Auf jeden Fall noch erwähnenswert: Ich war vorletztes Wochenende mit Marion unterwegs, die ja zum hospitieren hier war. Wir haben uns samstags Krakau angesehen und am nächsten Tag dann Oszwiciem (Auschwitz). Darüber möchte ich gerne einen separaten Beitrag schreiben, denn ich habe an diesem Wochenende prägende Erfahrungen und viele Eindrücke gesammelt, die hier gerade nicht hingehören. Vielleicht so viel vorab:
Manche Dinge sind einfach nicht zu fassen.

Das ist jetzt erstmal ganz grob das, was passiert ist. Es gab viele Auf’s und noch mehr Ab’s, aber die erspare ich euch. Im Moment geht es mir ganz gut, weil ich die Tage die Möglichkeit hatte, in einem größeren Laden einkaufen zu gehen. Nur Kekse habe ich vergessen. Dafür habe ich mir sogar ein bisschen Luxus gegönnt, wie eine kleine Teekanne mit integriertem Teesieb (war im Angebot für 25zl), eine Duftkerze, eine Badekugel… jetzt kann ich es mir gemütlich machen und überstehe so hoffentlich die Wochenenden, die mir noch alleine hier in Raszowa bleiben.

Meinen Nachbarn kann ich leider erstmal nicht mehr besuchen (hatte letzten Samstag eine Einladung), weil er in Deutschland arbeitet und nur alle paar Wochen mal einen Tag hier bei seiner Familie ist. Seine Kinder sind in meinem Alter, verstehen aber leider gar kein Deutsch (seine Frau auch nicht). Er hingegen spricht es fehlerfrei, wurde damals von seinem Vater auf deutsch „aufgezogen“ und lernte erst in der Schule polnisch, während sein Vater ~9 Monate im Gefängnis saß, da er seinem Sohn die falsche Sprache beigebracht hatte. Das kann man sich nur schwer vorstellen, meint ihr nicht auch?

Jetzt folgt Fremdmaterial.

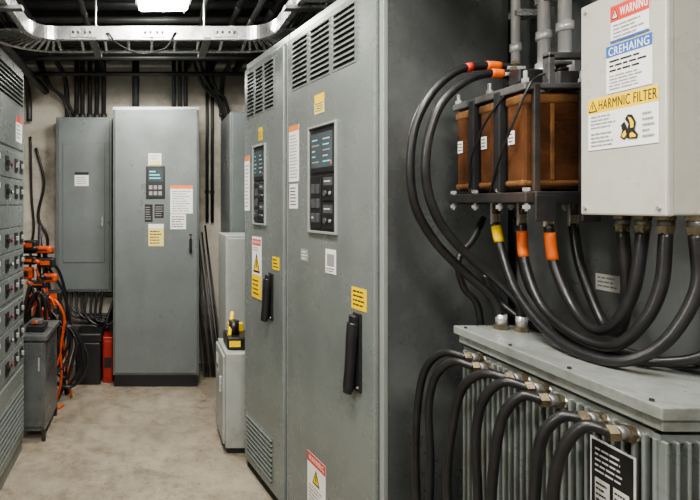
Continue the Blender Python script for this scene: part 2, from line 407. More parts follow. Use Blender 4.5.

So, ich gehe jetzt ganz schnell schlafen, denn ich bin hunde-, katzen- und mausmüde.
Morgen wird dann mal wieder fröhlich abgespült und aufgeräumt, so geht die Zeit auch herum. Außerdem wird geskyped, jippieh! Bis zum nächsten Mal, ich melde mich bald wieder (hoffentlich mit positiven Nachrichten was das Zimmer angeht).